__Instructions to follow__
Scan the data below for the string "Python". Show every line where it turns up.

__Rows__
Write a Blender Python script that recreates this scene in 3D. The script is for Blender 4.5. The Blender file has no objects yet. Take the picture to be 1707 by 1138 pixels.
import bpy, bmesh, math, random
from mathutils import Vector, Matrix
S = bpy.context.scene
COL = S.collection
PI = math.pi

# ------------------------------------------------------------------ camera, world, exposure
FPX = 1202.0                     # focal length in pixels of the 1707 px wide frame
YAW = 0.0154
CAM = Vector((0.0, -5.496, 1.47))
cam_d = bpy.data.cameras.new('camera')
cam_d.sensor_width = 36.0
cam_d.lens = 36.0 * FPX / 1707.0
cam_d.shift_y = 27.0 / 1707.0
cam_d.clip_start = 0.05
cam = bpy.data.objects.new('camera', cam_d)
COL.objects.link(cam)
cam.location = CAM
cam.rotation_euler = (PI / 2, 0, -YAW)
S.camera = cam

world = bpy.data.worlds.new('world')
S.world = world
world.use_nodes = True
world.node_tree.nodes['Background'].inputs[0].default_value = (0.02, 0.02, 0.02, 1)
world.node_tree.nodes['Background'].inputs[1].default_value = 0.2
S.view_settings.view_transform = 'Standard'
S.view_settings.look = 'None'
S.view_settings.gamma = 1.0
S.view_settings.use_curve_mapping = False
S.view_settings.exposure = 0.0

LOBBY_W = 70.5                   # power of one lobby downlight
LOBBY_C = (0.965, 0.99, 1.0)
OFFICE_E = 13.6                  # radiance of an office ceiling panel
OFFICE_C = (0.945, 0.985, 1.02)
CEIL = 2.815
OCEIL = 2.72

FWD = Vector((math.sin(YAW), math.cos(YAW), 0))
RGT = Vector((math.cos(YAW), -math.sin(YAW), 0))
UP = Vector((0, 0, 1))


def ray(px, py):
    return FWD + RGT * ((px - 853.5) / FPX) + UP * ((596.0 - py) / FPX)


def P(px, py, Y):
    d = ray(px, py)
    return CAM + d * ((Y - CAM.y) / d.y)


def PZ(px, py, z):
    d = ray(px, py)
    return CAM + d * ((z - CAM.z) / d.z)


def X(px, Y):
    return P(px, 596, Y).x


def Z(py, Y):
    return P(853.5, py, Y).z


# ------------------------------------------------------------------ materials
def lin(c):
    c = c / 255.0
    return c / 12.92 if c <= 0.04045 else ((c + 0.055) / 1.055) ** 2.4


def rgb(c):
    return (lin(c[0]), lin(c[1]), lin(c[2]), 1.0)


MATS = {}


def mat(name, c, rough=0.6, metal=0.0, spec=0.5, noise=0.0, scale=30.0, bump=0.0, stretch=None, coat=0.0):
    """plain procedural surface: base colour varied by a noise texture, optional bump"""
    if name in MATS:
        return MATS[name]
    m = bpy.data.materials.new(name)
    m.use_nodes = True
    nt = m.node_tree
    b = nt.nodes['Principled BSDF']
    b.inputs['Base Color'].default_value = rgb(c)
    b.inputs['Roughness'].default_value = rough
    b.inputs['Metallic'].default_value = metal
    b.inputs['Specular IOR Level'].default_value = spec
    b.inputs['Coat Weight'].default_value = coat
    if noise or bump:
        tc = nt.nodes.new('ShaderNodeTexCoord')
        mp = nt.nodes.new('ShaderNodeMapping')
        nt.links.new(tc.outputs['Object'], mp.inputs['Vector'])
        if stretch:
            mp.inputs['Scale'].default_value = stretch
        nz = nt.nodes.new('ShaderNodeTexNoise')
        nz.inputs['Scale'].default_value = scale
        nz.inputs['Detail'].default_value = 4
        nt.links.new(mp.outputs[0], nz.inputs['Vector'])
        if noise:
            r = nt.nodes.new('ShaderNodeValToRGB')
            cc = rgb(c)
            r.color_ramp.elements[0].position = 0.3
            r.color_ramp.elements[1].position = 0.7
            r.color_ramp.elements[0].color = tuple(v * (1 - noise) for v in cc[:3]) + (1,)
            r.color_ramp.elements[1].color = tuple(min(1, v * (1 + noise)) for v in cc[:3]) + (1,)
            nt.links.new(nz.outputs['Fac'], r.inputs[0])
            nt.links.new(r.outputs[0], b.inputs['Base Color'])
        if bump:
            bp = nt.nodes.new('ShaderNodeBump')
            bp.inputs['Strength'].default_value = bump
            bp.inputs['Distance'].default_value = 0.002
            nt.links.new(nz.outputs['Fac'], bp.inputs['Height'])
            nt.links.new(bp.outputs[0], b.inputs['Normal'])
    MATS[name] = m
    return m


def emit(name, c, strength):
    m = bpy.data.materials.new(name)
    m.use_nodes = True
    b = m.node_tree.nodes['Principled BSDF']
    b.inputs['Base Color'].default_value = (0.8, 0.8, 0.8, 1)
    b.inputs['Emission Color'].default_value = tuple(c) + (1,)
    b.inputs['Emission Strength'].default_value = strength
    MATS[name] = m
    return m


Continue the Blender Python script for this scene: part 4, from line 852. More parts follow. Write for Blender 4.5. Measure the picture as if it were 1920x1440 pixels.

__Exercise answer__
Write a Blender Python script that recreates this scene in 3D. The script is for Blender 4.5. The Blender file has no objects yet. Take the picture to be 1707 by 1138 pixels.
Continue the Blender Python script for this scene: part 4, from line 852. More parts follow. Write for Blender 4.5. Measure the picture as if it were 1920x1440 pixels.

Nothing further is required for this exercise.